→ **Information shown**

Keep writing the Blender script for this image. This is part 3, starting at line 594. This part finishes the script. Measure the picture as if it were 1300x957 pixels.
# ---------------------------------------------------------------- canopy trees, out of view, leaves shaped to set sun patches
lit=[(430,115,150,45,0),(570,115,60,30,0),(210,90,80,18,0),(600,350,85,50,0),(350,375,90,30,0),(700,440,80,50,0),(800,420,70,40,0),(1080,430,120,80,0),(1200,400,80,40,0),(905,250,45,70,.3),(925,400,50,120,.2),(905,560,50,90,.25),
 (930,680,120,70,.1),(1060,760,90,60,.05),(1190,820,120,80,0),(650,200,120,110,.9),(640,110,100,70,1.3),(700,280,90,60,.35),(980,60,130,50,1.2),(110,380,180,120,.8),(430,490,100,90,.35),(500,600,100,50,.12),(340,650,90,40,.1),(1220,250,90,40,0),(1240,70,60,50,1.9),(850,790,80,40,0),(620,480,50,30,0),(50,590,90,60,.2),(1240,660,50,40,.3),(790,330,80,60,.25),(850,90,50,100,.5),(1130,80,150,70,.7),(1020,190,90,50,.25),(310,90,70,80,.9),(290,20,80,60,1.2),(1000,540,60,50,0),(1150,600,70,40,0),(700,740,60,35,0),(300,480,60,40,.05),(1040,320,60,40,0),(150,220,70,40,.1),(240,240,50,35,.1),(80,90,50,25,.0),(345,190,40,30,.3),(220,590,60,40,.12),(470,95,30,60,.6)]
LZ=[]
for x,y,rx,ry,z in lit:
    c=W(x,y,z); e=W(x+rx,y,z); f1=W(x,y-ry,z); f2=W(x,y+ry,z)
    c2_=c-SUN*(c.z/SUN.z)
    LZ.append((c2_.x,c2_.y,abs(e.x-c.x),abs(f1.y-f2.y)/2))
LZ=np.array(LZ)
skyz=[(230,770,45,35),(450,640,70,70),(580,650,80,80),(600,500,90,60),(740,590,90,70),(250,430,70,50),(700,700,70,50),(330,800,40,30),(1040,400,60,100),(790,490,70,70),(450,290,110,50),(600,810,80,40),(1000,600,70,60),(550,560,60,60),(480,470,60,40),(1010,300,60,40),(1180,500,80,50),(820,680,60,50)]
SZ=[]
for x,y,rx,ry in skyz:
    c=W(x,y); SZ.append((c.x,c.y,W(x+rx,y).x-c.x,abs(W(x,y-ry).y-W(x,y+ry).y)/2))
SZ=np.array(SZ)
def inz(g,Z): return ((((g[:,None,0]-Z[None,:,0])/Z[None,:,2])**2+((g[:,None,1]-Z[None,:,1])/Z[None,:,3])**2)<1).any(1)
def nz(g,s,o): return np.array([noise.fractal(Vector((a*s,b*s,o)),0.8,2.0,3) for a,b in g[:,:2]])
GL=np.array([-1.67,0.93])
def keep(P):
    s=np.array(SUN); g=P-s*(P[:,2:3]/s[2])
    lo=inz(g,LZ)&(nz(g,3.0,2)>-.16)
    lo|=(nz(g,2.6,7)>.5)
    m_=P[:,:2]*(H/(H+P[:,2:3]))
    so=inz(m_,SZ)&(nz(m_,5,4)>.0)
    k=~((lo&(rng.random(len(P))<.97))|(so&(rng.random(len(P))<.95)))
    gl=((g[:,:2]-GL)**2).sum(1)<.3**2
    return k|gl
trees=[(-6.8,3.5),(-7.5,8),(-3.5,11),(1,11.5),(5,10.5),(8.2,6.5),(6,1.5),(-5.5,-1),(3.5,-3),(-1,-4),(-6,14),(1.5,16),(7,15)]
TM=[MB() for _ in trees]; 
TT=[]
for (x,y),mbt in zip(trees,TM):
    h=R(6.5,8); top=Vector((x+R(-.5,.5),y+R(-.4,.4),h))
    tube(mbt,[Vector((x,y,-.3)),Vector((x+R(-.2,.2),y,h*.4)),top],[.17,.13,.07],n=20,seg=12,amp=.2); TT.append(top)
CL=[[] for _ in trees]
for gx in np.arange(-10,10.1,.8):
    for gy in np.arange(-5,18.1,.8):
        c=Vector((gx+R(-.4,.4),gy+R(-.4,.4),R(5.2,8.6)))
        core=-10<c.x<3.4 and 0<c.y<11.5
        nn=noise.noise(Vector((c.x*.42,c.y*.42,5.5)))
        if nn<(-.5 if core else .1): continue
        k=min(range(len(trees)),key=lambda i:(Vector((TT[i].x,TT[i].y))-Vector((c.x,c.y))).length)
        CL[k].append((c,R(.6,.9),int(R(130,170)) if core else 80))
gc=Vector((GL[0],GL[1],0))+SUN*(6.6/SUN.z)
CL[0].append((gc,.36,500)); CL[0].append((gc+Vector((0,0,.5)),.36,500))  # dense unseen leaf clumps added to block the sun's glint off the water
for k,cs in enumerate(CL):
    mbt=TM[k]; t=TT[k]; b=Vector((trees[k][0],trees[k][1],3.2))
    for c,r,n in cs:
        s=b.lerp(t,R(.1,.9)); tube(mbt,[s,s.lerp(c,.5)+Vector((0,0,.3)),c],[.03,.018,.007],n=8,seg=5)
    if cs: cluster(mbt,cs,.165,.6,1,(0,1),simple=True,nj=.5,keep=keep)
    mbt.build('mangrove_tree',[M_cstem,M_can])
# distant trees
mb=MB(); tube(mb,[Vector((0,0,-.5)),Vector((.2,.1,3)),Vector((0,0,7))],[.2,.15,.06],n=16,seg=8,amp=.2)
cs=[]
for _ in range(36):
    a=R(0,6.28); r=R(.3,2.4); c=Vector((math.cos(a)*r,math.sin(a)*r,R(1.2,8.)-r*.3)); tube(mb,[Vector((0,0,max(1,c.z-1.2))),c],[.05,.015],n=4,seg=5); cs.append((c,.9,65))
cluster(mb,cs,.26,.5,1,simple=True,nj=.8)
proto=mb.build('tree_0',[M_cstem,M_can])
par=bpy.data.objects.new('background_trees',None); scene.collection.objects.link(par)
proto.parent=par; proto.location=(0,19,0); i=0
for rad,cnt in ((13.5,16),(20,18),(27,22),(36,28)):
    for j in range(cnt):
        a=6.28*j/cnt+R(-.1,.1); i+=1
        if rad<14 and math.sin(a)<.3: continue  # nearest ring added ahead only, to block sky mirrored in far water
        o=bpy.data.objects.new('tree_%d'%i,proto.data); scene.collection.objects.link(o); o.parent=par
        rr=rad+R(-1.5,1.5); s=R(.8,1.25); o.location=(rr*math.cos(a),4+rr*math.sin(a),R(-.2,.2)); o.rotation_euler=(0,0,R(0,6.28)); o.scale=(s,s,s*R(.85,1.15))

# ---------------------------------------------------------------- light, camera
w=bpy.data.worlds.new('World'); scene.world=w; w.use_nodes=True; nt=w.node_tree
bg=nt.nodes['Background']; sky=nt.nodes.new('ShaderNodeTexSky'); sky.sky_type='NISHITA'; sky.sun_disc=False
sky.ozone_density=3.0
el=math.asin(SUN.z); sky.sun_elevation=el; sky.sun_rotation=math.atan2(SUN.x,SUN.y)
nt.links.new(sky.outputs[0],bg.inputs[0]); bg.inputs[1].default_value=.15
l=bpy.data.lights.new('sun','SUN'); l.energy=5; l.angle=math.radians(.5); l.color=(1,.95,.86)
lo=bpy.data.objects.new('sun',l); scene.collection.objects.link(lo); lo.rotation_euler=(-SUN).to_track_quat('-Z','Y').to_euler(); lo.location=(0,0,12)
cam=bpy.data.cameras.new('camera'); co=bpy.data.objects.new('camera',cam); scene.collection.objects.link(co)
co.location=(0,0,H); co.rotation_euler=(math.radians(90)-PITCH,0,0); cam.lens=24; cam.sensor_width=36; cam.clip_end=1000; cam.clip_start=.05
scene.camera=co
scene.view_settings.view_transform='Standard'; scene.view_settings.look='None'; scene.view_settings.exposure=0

→ **Description of the task**
Copy all data exactly, start to finish.

→ **Task answer**
Keep writing the Blender script for this image. This is part 3, starting at line 594. This part finishes the script. Measure the picture as if it were 1300x957 pixels.
# ---------------------------------------------------------------- canopy trees, out of view, leaves shaped to set sun patches
lit=[(430,115,150,45,0),(570,115,60,30,0),(210,90,80,18,0),(600,350,85,50,0),(350,375,90,30,0),(700,440,80,50,0),(800,420,70,40,0),(1080,430,120,80,0),(1200,400,80,40,0),(905,250,45,70,.3),(925,400,50,120,.2),(905,560,50,90,.25),
 (930,680,120,70,.1),(1060,760,90,60,.05),(1190,820,120,80,0),(650,200,120,110,.9),(640,110,100,70,1.3),(700,280,90,60,.35),(980,60,130,50,1.2),(110,380,180,120,.8),(430,490,100,90,.35),(500,600,100,50,.12),(340,650,90,40,.1),(1220,250,90,40,0),(1240,70,60,50,1.9),(850,790,80,40,0),(620,480,50,30,0),(50,590,90,60,.2),(1240,660,50,40,.3),(790,330,80,60,.25),(850,90,50,100,.5),(1130,80,150,70,.7),(1020,190,90,50,.25),(310,90,70,80,.9),(290,20,80,60,1.2),(1000,540,60,50,0),(1150,600,70,40,0),(700,740,60,35,0),(300,480,60,40,.05),(1040,320,60,40,0),(150,220,70,40,.1),(240,240,50,35,.1),(80,90,50,25,.0),(345,190,40,30,.3),(220,590,60,40,.12),(470,95,30,60,.6)]
LZ=[]
for x,y,rx,ry,z in lit:
    c=W(x,y,z); e=W(x+rx,y,z); f1=W(x,y-ry,z); f2=W(x,y+ry,z)
    c2_=c-SUN*(c.z/SUN.z)
    LZ.append((c2_.x,c2_.y,abs(e.x-c.x),abs(f1.y-f2.y)/2))
LZ=np.array(LZ)
skyz=[(230,770,45,35),(450,640,70,70),(580,650,80,80),(600,500,90,60),(740,590,90,70),(250,430,70,50),(700,700,70,50),(330,800,40,30),(1040,400,60,100),(790,490,70,70),(450,290,110,50),(600,810,80,40),(1000,600,70,60),(550,560,60,60),(480,470,60,40),(1010,300,60,40),(1180,500,80,50),(820,680,60,50)]
SZ=[]
for x,y,rx,ry in skyz:
    c=W(x,y); SZ.append((c.x,c.y,W(x+rx,y).x-c.x,abs(W(x,y-ry).y-W(x,y+ry).y)/2))
SZ=np.array(SZ)
def inz(g,Z): return ((((g[:,None,0]-Z[None,:,0])/Z[None,:,2])**2+((g[:,None,1]-Z[None,:,1])/Z[None,:,3])**2)<1).any(1)
def nz(g,s,o): return np.array([noise.fractal(Vector((a*s,b*s,o)),0.8,2.0,3) for a,b in g[:,:2]])
GL=np.array([-1.67,0.93])
def keep(P):
    s=np.array(SUN); g=P-s*(P[:,2:3]/s[2])
    lo=inz(g,LZ)&(nz(g,3.0,2)>-.16)
    lo|=(nz(g,2.6,7)>.5)
    m_=P[:,:2]*(H/(H+P[:,2:3]))
    so=inz(m_,SZ)&(nz(m_,5,4)>.0)
    k=~((lo&(rng.random(len(P))<.97))|(so&(rng.random(len(P))<.95)))
    gl=((g[:,:2]-GL)**2).sum(1)<.3**2
    return k|gl
trees=[(-6.8,3.5),(-7.5,8),(-3.5,11),(1,11.5),(5,10.5),(8.2,6.5),(6,1.5),(-5.5,-1),(3.5,-3),(-1,-4),(-6,14),(1.5,16),(7,15)]
TM=[MB() for _ in trees]; 
TT=[]
for (x,y),mbt in zip(trees,TM):
    h=R(6.5,8); top=Vector((x+R(-.5,.5),y+R(-.4,.4),h))
    tube(mbt,[Vector((x,y,-.3)),Vector((x+R(-.2,.2),y,h*.4)),top],[.17,.13,.07],n=20,seg=12,amp=.2); TT.append(top)
CL=[[] for _ in trees]
for gx in np.arange(-10,10.1,.8):
    for gy in np.arange(-5,18.1,.8):
        c=Vector((gx+R(-.4,.4),gy+R(-.4,.4),R(5.2,8.6)))
        core=-10<c.x<3.4 and 0<c.y<11.5
        nn=noise.noise(Vector((c.x*.42,c.y*.42,5.5)))
        if nn<(-.5 if core else .1): continue
        k=min(range(len(trees)),key=lambda i:(Vector((TT[i].x,TT[i].y))-Vector((c.x,c.y))).length)
        CL[k].append((c,R(.6,.9),int(R(130,170)) if core else 80))
gc=Vector((GL[0],GL[1],0))+SUN*(6.6/SUN.z)
CL[0].append((gc,.36,500)); CL[0].append((gc+Vector((0,0,.5)),.36,500))  # dense unseen leaf clumps added to block the sun's glint off the water
for k,cs in enumerate(CL):
    mbt=TM[k]; t=TT[k]; b=Vector((trees[k][0],trees[k][1],3.2))
    for c,r,n in cs:
        s=b.lerp(t,R(.1,.9)); tube(mbt,[s,s.lerp(c,.5)+Vector((0,0,.3)),c],[.03,.018,.007],n=8,seg=5)
    if cs: cluster(mbt,cs,.165,.6,1,(0,1),simple=True,nj=.5,keep=keep)
    mbt.build('mangrove_tree',[M_cstem,M_can])
# distant trees
mb=MB(); tube(mb,[Vector((0,0,-.5)),Vector((.2,.1,3)),Vector((0,0,7))],[.2,.15,.06],n=16,seg=8,amp=.2)
cs=[]
for _ in range(36):
    a=R(0,6.28); r=R(.3,2.4); c=Vector((math.cos(a)*r,math.sin(a)*r,R(1.2,8.)-r*.3)); tube(mb,[Vector((0,0,max(1,c.z-1.2))),c],[.05,.015],n=4,seg=5); cs.append((c,.9,65))
cluster(mb,cs,.26,.5,1,simple=True,nj=.8)
proto=mb.build('tree_0',[M_cstem,M_can])
par=bpy.data.objects.new('background_trees',None); scene.collection.objects.link(par)
proto.parent=par; proto.location=(0,19,0); i=0
for rad,cnt in ((13.5,16),(20,18),(27,22),(36,28)):
    for j in range(cnt):
        a=6.28*j/cnt+R(-.1,.1); i+=1
        if rad<14 and math.sin(a)<.3: continue  # nearest ring added ahead only, to block sky mirrored in far water
        o=bpy.data.objects.new('tree_%d'%i,proto.data); scene.collection.objects.link(o); o.parent=par
        rr=rad+R(-1.5,1.5); s=R(.8,1.25); o.location=(rr*math.cos(a),4+rr*math.sin(a),R(-.2,.2)); o.rotation_euler=(0,0,R(0,6.28)); o.scale=(s,s,s*R(.85,1.15))

# ---------------------------------------------------------------- light, camera
w=bpy.data.worlds.new('World'); scene.world=w; w.use_nodes=True; nt=w.node_tree
bg=nt.nodes['Background']; sky=nt.nodes.new('ShaderNodeTexSky'); sky.sky_type='NISHITA'; sky.sun_disc=False
sky.ozone_density=3.0
el=math.asin(SUN.z); sky.sun_elevation=el; sky.sun_rotation=math.atan2(SUN.x,SUN.y)
nt.links.new(sky.outputs[0],bg.inputs[0]); bg.inputs[1].default_value=.15
l=bpy.data.lights.new('sun','SUN'); l.energy=5; l.angle=math.radians(.5); l.color=(1,.95,.86)
lo=bpy.data.objects.new('sun',l); scene.collection.objects.link(lo); lo.rotation_euler=(-SUN).to_track_quat('-Z','Y').to_euler(); lo.location=(0,0,12)
cam=bpy.data.cameras.new('camera'); co=bpy.data.objects.new('camera',cam); scene.collection.objects.link(co)
co.location=(0,0,H); co.rotation_euler=(math.radians(90)-PITCH,0,0); cam.lens=24; cam.sensor_width=36; cam.clip_end=1000; cam.clip_start=.05
scene.camera=co
scene.view_settings.view_transform='Standard'; scene.view_settings.look='None'; scene.view_settings.exposure=0